Eastern Symphony

Dries Van Noten SS16
By Tempe Nakiska | 27 June 2015

If Dries Van Noten is a composer of the fashion plain, his clothes are an immortal symphony. Instruments are his references, a richly textured wash of cultural signifiers heavy on contemporary art and botanics: the Belgian designer is a keen collector of his artistic contemporaries, his most impassioned and recent favourites ranging from photographer Ryan McGinley to Azuma Makoto, the Japanese artist famed for sending a Bonsai tree into space.

Yesterday in Paris we were treated to a suite of heavier than usual artistic proportions. Take the soundtrack. Crafted by Kid Koala, a soundscape tittering with the voices of Marilyn Monroe and Salvadore Dalí and Punk provocateur John Lydon backgrounded the boys as they stormed the catwalk. As is standard with a Dries collection, the significance wove deep, but you could draw the lynchpin as the insatiable commercial hunger than drives our digital machine of a society today. Take the Monroe-Dali connection – the Mao influenced silk bombers. Monroe’s face cackled its way across silk shirts and elsewhere a double breasted suit, even shorts, while sequinned lips popped. Van Noten touted his string of references as ‘creative provocateurs’, another of which was Elsa Schiapparelli, whose attraction to leopard print made killer outerwear, the best a coat with a hard lounge sensibility. Oh, and a lobster clawed its way across knitwear – as the B-52s screeched ‘Rock Lobster’ through the speakers. Fitting.

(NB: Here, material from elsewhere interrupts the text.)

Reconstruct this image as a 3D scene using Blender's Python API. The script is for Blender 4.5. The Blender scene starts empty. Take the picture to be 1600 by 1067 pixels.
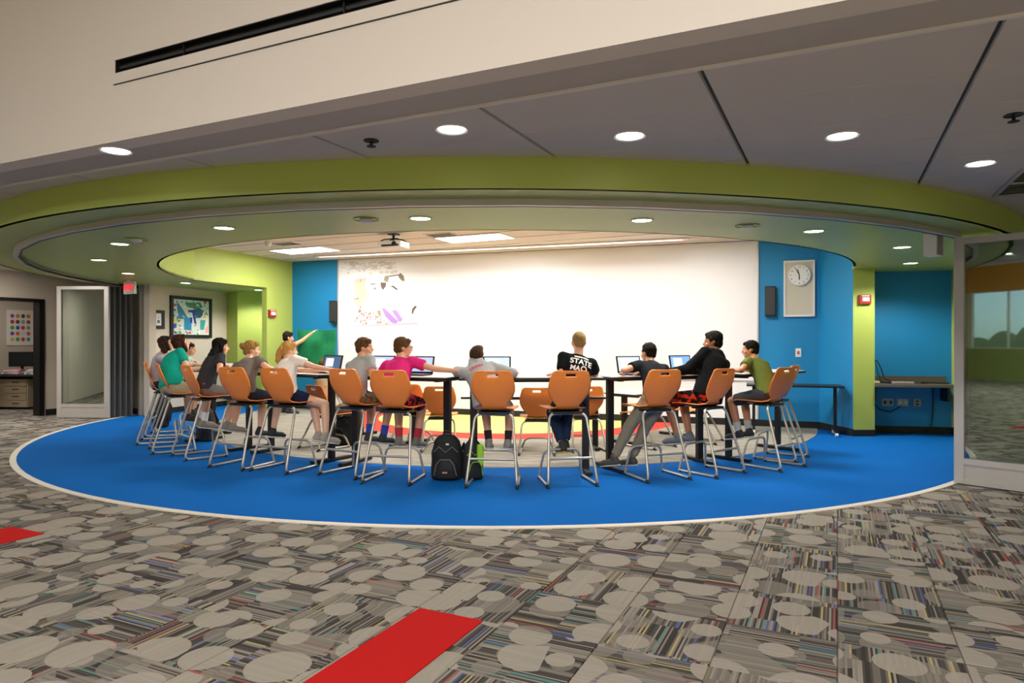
import bpy, bmesh, math, random
from mathutils import Vector, Matrix, noise
from mathutils.bvhtree import BVHTree
random.seed(7)
sc = bpy.context.scene
COL = sc.collection
R = math.radians
# ------------------------------------------------------------ camera, world, light, exposure
CAM_H = 1.4
FPX = 1067.0
cd = bpy.data.cameras.new('camera'); cam = bpy.data.objects.new('camera', cd); COL.objects.link(cam)
cam.location = (0, 0, CAM_H); cam.rotation_euler = (R(90), 0, 0)
cd.lens = 24.0; cd.sensor_width = 36.0; cd.clip_start = 0.05; cd.clip_end = 200
sc.camera = cam
sc.view_settings.view_transform = 'Standard'
sc.view_settings.look = 'None'
sc.view_settings.gamma = 1.0
sc.view_settings.exposure = 0.2
sc.view_settings.use_curve_mapping = False
sc.cycles.use_denoising = True
sc.cycles.max_bounces = 7
sc.cycles.diffuse_bounces = 4
sc.cycles.glossy_bounces = 4
sc.cycles.transmission_bounces = 6
sc.cycles.transparent_max_bounces = 12
sc.cycles.sample_clamp_indirect = 4.0
sc.cycles.caustics_reflective = False
sc.cycles.caustics_refractive = False
w = bpy.data.worlds.new('sky'); sc.world = w; w.use_nodes = True
nt = w.node_tree; bg = nt.nodes['Background']
sky = nt.nodes.new('ShaderNodeTexSky'); sky.sky_type = 'HOSEK_WILKIE'; sky.turbidity = 6; sky.sun_direction = (0.4, -0.5, 0.75)
nt.links.new(sky.outputs[0], bg.inputs[0]); bg.inputs[1].default_value = 12.0

DV = Vector((0.903, -0.4305, 0)).normalized()     # building grid: to the right
NV = Vector((0.4305, 0.903, 0)).normalized()      # building grid: forward
def un(u, n, z=0): return DV*u + NV*n + Vector((0, 0, z))
GRID_ROT = math.atan2(DV.y, DV.x)

def area(name, loc, sx, sy, energy, color=(1, 1, 1), rot=(0, 0, 0), spread=180):
    l = bpy.data.lights.new(name, 'AREA'); l.shape = 'RECTANGLE'; l.size = sx; l.size_y = sy
    l.energy = energy; l.color = color; l.spread = R(spread)
    o = bpy.data.objects.new(name, l); COL.objects.link(o); o.location = loc; o.rotation_euler = rot
    return o
WARM = (1.0, 0.955, 0.90); DAY = (0.93, 0.96, 1.0)
HALL_W = 1480; SIDE_W = 42; TROFFER_W = 62; WASH_W = 50; INNER = (1.0, 0.975, 0.96); DOWN_W = 26; OUT_DOWN_W = 11
for (u, n, k) in ((-7, -5.5, .17), (0, -3.2, .43), (5, -3.2, .40)):
    area('hall_lamp', un(u, n, 4.85), 2.4, 1.2, HALL_W*k, (1.0, 0.975, 0.94), (0, 0, GRID_ROT))
for (u, n) in ((-12.4, 3.9), (-12.5, 6.2)):        # unseen lights added to brighten the outer left wall
    area('side_fill', un(u, n, 2.66), .5, .5, SIDE_W, WARM, (0, 0, GRID_ROT))
TROFFERS = [(-3.78, 12.44), (-0.6, 10.96), (2.58, 9.48), (-1.63, 8.79), (1.55, 7.33)]
for (x, y) in TROFFERS:
    area('troffer_light', (x, y, 3.035), 1.1, 0.5, TROFFER_W, INNER, (0, 0, GRID_ROT))
area('board_wash_fill', (-0.3, 12.18, 3.03), 6.4, 0.08, WASH_W, INNER, (R(-24), 0, R(-19.25)))  # light added below the ceiling slot to brighten the board

# ------------------------------------------------------------ colours and materials
def hx(s):
    s = s.lstrip('#'); c = [int(s[i:i+2], 16)/255 for i in (0, 2, 4)]
    return tuple((v/12.92 if v <= 0.04045 else ((v+0.055)/1.055)**2.4) for v in c) + (1,)
MATS = {}
def mat(name, col, rough=0.6, metal=0.0, bump=0.0, bscale=60, var=0.0, emit=0.0, coat=0.0, spec=.5, col2=None):
    if name in MATS: return MATS[name]
    m = bpy.data.materials.new(name); m.use_nodes = True; MATS[name] = m
    nt = m.node_tree; b = nt.nodes['Principled BSDF']
    c = hx(col) if isinstance(col, str) else col
    b.inputs['Base Color'].default_value = c; b.inputs['Roughness'].default_value = rough
    b.inputs['Metallic'].default_value = metal; b.inputs['Specular IOR Level'].default_value = spec
    if coat: b.inputs['Coat Weight'].default_value = coat
    if emit:
        b.inputs['Emission Color'].default_value = c; b.inputs['Emission Strength'].default_value = emit
    if bump or var:
        tc = nt.nodes.new('ShaderNodeTexCoord'); nz = nt.nodes.new('ShaderNodeTexNoise')
        nz.inputs['Scale'].default_value = bscale; nz.inputs['Detail'].default_value = 4
        nt.links.new(tc.outputs['Object'], nz.inputs['Vector'])
        if bump:
            bp = nt.nodes.new('ShaderNodeBump'); bp.inputs['Strength'].default_value = bump; bp.inputs['Distance'].default_value = 0.01
            nt.links.new(nz.outputs['Fac'], bp.inputs['Height']); nt.links.new(bp.outputs[0], b.inputs['Normal'])
        if var:
            mx = nt.nodes.new('ShaderNodeMix'); mx.data_type = 'RGBA'
            mx.inputs['A'].default_value = tuple(v*(1-var) for v in c[:3])+(1,)
            mx.inputs['B'].default_value = tuple(min(1, v*(1+var)) for v in c[:3])+(1,)
            if col2:
                mx.inputs['A'].default_value = c; mx.inputs['B'].default_value = hx(col2)
                st = math_node(nt, 'GREATER_THAN', nz.outputs['Fac'], .5); nt.links.new(st, mx.inputs['Factor'])
            else: nt.links.new(nz.outputs['Fac'], mx.inputs['Factor'])
            nt.links.new(mx.outputs['Result'], b.inputs['Base Color'])
    return m

def math_node(nt, op, a, b=None, c=None):
    n = nt.nodes.new('ShaderNodeMath'); n.operation = op
    for i, v in enumerate((a, b, c)):
        if v is None: continue
        if isinstance(v, (int, float)): n.inputs[i].default_value = v
        else: nt.links.new(v, n.inputs[i])
    return n.outputs[0]
def mixc(nt, f, a, b):
    n = nt.nodes.new('ShaderNodeMix'); n.data_type = 'RGBA'
    for k, v in (('Factor', f), ('A', a), ('B', b)):
        if isinstance(v, (int, float)): n.inputs[k].default_value = v
        elif isinstance(v, tuple): n.inputs[k].default_value = v
        else: nt.links.new(v, n.inputs[k])
    return n.outputs['Result']

def carpet_pattern():
    m = bpy.data.materials.new('patterned_carpet'); m.use_nodes = True; nt = m.node_tree
    b = nt.nodes['Principled BSDF']; b.inputs['Roughness'].default_value = 0.95
    b.inputs['Specular IOR Level'].default_value = 0.1
    geo = nt.nodes.new('ShaderNodeNewGeometry')
    def dot(v):
        n = nt.nodes.new('ShaderNodeVectorMath'); n.operation = 'DOT_PRODUCT'
        nt.links.new(geo.outputs['Position'], n.inputs[0]); n.inputs[1].default_value = v
        return n.outputs['Value']
    u = math_node(nt, 'MULTIPLY', dot(DV[:]), 2.0); v = math_node(nt, 'ADD', math_node(nt, 'MULTIPLY', dot(NV[:]), 2.0), -0.03*2)
    cu = math_node(nt, 'FLOOR', u); cv = math_node(nt, 'FLOOR', v)
    fu = math_node(nt, 'FRACT', u); fv = math_node(nt, 'FRACT', v)
    cell = nt.nodes.new('ShaderNodeCombineXYZ'); nt.links.new(cu, cell.inputs[0]); nt.links.new(cv, cell.inputs[1])
    wn = nt.nodes.new('ShaderNodeTexWhiteNoise'); wn.noise_dimensions = '3D'; nt.links.new(cell.outputs[0], wn.inputs['Vector'])
    sep = nt.nodes.new('ShaderNodeSeparateColor'); nt.links.new(wn.outputs['Color'], sep.inputs[0])
    r1, r2, r3 = sep.outputs
    # checkerboard turn with some noise
    par = math_node(nt, 'MODULO', math_node(nt, 'ABSOLUTE', math_node(nt, 'ADD', cu, cv)), 2.0)
    flip = math_node(nt, 'GREATER_THAN', r1, 0.85)
    turn = math_node(nt, 'ABSOLUTE', math_node(nt, 'SUBTRACT', par, flip))
    def mixf(f, a, bb):
        return math_node(nt, 'ADD', math_node(nt, 'MULTIPLY', a, math_node(nt, 'SUBTRACT', 1.0, f)), math_node(nt, 'MULTIPLY', bb, f))
    s = mixf(turn, fu, fv); t = mixf(turn, fv, fu)
    # stripes: 44 per tile
    seed = math_node(nt, 'MULTIPLY', r2, 57.0)
    sv = math_node(nt, 'FLOOR', math_node(nt, 'MULTIPLY', s, 52.0))
    c2 = nt.nodes.new('ShaderNodeCombineXYZ'); nt.links.new(sv, c2.inputs[0]); nt.links.new(seed, c2.inputs[1])
    tw = math_node(nt, 'FLOOR', math_node(nt, 'ADD', math_node(nt, 'MULTIPLY', t, 1.6), math_node(nt, 'MULTIPLY', r3, 3)))
    nt.links.new(tw, c2.inputs[2])
    w2 = nt.nodes.new('ShaderNodeTexWhiteNoise'); w2.noise_dimensions = '3D'; nt.links.new(c2.outputs[0], w2.inputs['Vector'])
    rp = nt.nodes.new('ShaderNodeValToRGB'); rp.color_ramp.interpolation = 'CONSTANT'
    stops = [(0, '#3d3935'), (.22, '#4f4a45'), (.36, '#6f6961'), (.50, '#837c72'), (.64, '#958d82'), (.74, '#4d4844'), (.86, '#9c544d'), (.885, '#58857f'), (.912, '#b3a06a'), (.945, '#566293'), (.963, '#6e675e')]
    e = rp.color_ramp.elements; e[0].position = 0; e[0].color = hx(stops[0][1]); e[1].position = stops[1][0]; e[1].color = hx(stops[1][1])
    for p, c in stops[2:]:
        k = e.new(p); k.color = hx(c)
    nt.links.new(w2.outputs['Value'], rp.inputs[0])
    # discs cut off at the seams: in-tile coordinate with a random offset per tile
    def discs(scale, off, rmin, rspan):
        cc = nt.nodes.new('ShaderNodeCombineXYZ')
        cut = math_node(nt, 'GREATER_THAN', r1, 0.55)      # some tiles break the discs at their seams
        nt.links.new(math_node(nt, 'ADD', math_node(nt, 'ADD', u, off), math_node(nt, 'MULTIPLY', cut, math_node(nt, 'MULTIPLY', r1, 91.0))), cc.inputs[0])
        nt.links.new(math_node(nt, 'ADD', math_node(nt, 'ADD', v, off), math_node(nt, 'MULTIPLY', cut, math_node(nt, 'MULTIPLY', r3, 73.0))), cc.inputs[1])
        vo = nt.nodes.new('ShaderNodeTexVoronoi'); vo.voronoi_dimensions = '2D'; vo.inputs['Scale'].default_value = scale
        vo.inputs['Randomness'].default_value = 0.62
        nt.links.new(cc.outputs[0], vo.inputs['Vector'])
        sp = nt.nodes.new('ShaderNodeSeparateColor'); nt.links.new(vo.outputs['Color'], sp.inputs[0])
        rad = math_node(nt, 'ADD', math_node(nt, 'MULTIPLY', sp.outputs[0], rspan), rmin)
        return math_node(nt, 'LESS_THAN', vo.outputs['Distance'], rad)
    d1 = discs(1.7, 0.0, 0.19, 0.30); d2 = discs(1.6, 17.3, 0.16, 0.34)
    col = mixc(nt, math_node(nt, 'MULTIPLY', d2, 0.62), rp.outputs[0], hx('#8a8378'))
    soft = mixc(nt, 0.88, rp.outputs[0], hx('#a39b8e'))
    col = mixc(nt, d1, col, soft)
    nz = nt.nodes.new('ShaderNodeTexNoise'); nz.inputs['Scale'].default_value = 220; nz.inputs['Detail'].default_value = 3
    nt.links.new(geo.outputs['Position'], nz.inputs['Vector'])
    col = mixc(nt, math_node(nt, 'MULTIPLY', nz.outputs['Fac'], 0.22), col, hx('#2c2926'))
    nt.links.new(col, b.inputs['Base Color'])
    bp = nt.nodes.new('ShaderNodeBump'); bp.inputs['Strength'].default_value = 0.35; bp.inputs['Distance'].default_value = 0.004
    nt.links.new(nz.outputs['Fac'], bp.inputs['Height']); nt.links.new(bp.outputs[0], b.inputs['Normal'])
    return m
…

The musical romance that carries across Van Noten’s work was here, but amongst it all there was a sharp feeling of humour – irony, even. As Andy Warhol’s Factory churned out pop stars like Monroe as commercial objects d’art, his output underscored the sellable ability of just about any object. Was Van Noten this week commenting on the connection between this idea and the quickening pace of the fashion industry today? Perhaps. After all, the industry runs on us going gaga for signifiers, objects and symbols that imply status or meaning, churned out again and again just slightly differently each time. The point being, that’s okay. When you make clothes like Van Noten, repurposing is a precious art in itself – no more so than when it’s served with a sharp raise of the eyebrow.